Post Tenebras Spero Lucem

I was reading about John Calvin, the French theologian and reformer during the Protestant Reformation. He spent some time living in Geneva; Geneva’s coat of arms bore the Latin inscription ‘Post Tenebras Spero Lucem’ – after darkness I hope for light…

This was used by protestants to compare the light of their reformed view of God and faith to the darkness of Roman Catholic traditions…

In the Christian tradition this is a familiar picture, from the creation of the world, through to Jesus saying ‘I am the Light of the World’. Darkness exists, but it leads to light.

In the ancient story of Job, he speaks of false comforters: ‘These men turn night into day; in the face of darkness, they say light is near.’ …an ancient form of ‘the darkest hour is just before dawn’?

In his ‘finest hour’ speech, in 1940, Winston Churchill described the collapse of France following the German invasion as ‘the darkest hour in French history’. Writing after the war he described the period just before Dunkirk as ‘the darkest moment’, and the period 1940–41 as ‘the darkest hours’.

The hope is that after darkness light will come.

The ongoing war in Ukraine, the war in Israel is a very dark time for many. There is little light to be seen anywhere… Yesterday I saw one chink of light:

‘The Archbishop of Canterbury… Justin Welby was joined by Sheikh Ibrahim Mogra, an Imam from Leicester and senior rabbi of Masorti Judaism UK, Jonathan Wittenberg, outside Lambeth Palace on Tuesday…’
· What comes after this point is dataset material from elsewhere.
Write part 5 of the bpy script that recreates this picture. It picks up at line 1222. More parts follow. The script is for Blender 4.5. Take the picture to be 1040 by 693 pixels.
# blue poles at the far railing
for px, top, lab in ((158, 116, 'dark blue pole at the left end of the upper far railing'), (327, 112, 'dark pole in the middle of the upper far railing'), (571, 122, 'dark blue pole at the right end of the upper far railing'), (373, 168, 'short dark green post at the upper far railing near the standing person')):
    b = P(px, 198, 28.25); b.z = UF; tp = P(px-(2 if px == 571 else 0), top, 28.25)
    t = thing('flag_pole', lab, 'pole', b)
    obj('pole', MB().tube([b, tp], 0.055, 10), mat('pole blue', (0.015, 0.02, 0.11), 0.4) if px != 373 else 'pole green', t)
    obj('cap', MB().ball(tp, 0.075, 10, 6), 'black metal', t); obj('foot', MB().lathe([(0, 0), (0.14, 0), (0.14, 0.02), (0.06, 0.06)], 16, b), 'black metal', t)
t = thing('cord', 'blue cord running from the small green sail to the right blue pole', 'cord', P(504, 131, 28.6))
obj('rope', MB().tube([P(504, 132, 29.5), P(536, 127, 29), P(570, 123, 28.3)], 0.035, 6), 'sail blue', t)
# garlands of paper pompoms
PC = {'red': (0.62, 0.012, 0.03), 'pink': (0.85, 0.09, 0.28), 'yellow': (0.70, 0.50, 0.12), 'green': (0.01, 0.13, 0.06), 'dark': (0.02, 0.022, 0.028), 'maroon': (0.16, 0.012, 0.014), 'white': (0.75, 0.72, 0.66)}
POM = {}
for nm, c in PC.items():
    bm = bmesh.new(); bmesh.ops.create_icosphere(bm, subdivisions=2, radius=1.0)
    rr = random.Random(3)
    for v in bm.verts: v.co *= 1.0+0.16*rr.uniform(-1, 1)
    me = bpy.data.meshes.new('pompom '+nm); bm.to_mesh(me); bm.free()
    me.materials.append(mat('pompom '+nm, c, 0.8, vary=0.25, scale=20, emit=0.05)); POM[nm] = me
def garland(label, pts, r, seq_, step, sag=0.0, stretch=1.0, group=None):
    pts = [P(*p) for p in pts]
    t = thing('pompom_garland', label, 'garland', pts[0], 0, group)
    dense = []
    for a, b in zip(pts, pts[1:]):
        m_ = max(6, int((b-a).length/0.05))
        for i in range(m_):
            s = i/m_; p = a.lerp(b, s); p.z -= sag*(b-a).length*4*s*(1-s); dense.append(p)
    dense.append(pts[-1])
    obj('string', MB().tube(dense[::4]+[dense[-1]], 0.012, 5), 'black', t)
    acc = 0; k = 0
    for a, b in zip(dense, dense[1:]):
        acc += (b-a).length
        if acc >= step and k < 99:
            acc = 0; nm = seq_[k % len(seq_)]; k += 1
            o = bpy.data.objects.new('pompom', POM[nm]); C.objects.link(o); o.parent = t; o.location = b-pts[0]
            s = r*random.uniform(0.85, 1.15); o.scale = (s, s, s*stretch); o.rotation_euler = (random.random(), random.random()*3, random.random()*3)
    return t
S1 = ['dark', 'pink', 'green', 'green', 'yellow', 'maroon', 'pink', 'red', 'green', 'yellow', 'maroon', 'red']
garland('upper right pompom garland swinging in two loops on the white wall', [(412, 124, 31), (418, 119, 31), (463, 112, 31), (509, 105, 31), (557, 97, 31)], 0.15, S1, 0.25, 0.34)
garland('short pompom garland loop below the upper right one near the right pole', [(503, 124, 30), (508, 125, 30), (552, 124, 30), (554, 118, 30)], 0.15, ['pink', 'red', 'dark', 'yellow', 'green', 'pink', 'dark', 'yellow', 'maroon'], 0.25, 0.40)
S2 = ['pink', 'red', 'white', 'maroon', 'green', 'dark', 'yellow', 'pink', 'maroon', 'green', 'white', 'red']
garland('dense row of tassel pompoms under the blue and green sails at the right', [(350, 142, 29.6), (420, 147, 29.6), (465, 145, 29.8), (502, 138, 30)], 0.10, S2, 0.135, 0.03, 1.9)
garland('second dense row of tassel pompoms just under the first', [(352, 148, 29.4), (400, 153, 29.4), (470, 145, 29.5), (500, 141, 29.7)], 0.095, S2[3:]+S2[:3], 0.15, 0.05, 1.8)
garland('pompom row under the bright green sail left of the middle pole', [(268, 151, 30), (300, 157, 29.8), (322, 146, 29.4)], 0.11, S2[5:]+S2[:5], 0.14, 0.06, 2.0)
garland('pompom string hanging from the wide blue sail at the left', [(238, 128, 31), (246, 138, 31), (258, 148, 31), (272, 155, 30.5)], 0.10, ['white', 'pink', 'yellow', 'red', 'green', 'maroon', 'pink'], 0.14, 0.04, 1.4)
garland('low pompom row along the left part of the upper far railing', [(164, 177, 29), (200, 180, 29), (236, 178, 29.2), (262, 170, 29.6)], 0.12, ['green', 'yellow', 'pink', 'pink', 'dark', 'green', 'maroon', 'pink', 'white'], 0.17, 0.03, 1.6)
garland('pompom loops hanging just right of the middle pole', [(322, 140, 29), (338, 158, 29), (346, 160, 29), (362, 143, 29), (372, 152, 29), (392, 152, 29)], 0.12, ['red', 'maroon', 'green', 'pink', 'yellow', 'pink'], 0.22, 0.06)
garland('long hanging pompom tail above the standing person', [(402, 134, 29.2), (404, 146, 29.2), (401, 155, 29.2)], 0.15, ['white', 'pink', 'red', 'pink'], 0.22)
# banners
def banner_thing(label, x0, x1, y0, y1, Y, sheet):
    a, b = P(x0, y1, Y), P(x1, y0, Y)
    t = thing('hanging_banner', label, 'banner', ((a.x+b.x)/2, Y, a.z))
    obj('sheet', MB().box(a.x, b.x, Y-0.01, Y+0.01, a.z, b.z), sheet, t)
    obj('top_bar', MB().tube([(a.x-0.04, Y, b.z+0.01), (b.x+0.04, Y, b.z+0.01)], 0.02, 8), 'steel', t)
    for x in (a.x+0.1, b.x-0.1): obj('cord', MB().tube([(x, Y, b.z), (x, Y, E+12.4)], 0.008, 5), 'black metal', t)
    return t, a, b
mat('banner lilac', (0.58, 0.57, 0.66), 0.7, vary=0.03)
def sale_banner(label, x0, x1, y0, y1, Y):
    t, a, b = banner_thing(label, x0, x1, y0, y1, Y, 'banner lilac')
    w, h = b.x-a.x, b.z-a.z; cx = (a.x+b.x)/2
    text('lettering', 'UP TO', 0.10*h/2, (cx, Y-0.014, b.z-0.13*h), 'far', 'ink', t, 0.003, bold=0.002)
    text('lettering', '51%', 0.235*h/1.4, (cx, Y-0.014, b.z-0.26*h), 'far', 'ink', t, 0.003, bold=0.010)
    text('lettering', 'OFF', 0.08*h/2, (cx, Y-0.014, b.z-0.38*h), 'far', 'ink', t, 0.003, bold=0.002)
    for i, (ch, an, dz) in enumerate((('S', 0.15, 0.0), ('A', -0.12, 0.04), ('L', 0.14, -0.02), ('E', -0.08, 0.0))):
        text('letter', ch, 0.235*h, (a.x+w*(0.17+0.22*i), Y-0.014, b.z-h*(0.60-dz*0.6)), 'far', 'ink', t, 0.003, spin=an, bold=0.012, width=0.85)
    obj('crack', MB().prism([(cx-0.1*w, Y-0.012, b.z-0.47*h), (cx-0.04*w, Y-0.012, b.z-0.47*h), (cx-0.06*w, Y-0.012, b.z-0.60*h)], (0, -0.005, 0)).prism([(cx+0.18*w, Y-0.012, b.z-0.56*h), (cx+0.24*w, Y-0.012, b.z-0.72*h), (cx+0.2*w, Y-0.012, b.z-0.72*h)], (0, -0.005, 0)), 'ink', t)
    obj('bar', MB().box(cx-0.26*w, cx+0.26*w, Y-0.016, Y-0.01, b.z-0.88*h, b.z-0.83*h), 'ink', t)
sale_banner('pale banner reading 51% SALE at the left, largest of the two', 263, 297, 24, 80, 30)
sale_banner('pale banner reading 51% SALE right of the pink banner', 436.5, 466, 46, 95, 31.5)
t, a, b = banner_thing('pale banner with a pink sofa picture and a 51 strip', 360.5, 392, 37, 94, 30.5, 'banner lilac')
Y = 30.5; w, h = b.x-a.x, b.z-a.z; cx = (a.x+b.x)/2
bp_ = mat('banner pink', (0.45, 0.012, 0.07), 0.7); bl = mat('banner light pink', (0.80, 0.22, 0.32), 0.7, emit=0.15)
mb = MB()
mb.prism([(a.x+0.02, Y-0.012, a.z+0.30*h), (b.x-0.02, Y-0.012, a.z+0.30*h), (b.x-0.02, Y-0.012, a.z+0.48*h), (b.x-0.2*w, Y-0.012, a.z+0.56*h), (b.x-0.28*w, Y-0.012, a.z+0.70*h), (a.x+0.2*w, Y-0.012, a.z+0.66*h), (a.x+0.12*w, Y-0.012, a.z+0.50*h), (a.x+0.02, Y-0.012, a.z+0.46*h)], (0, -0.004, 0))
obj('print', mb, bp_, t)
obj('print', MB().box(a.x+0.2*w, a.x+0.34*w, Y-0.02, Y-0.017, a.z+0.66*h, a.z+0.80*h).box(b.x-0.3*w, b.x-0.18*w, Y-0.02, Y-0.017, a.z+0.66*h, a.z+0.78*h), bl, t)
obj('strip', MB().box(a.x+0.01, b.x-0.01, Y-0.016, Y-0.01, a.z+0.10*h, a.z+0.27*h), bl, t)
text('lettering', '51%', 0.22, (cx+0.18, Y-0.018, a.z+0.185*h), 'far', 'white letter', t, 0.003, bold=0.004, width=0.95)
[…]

The article described the close relationship between the three leaders and their call for peace and solidarity between faith communities, uniting in the face of conflict in the Middle East, standing against any form of discrimination or hate…

I see such light in this Christian Aid prayer: ‘Pray not for Arab or Jew, for Palestinian or Israeli, but pray rather for ourselves, that we might not divide them in our prayers but keep them both together in our hearts.’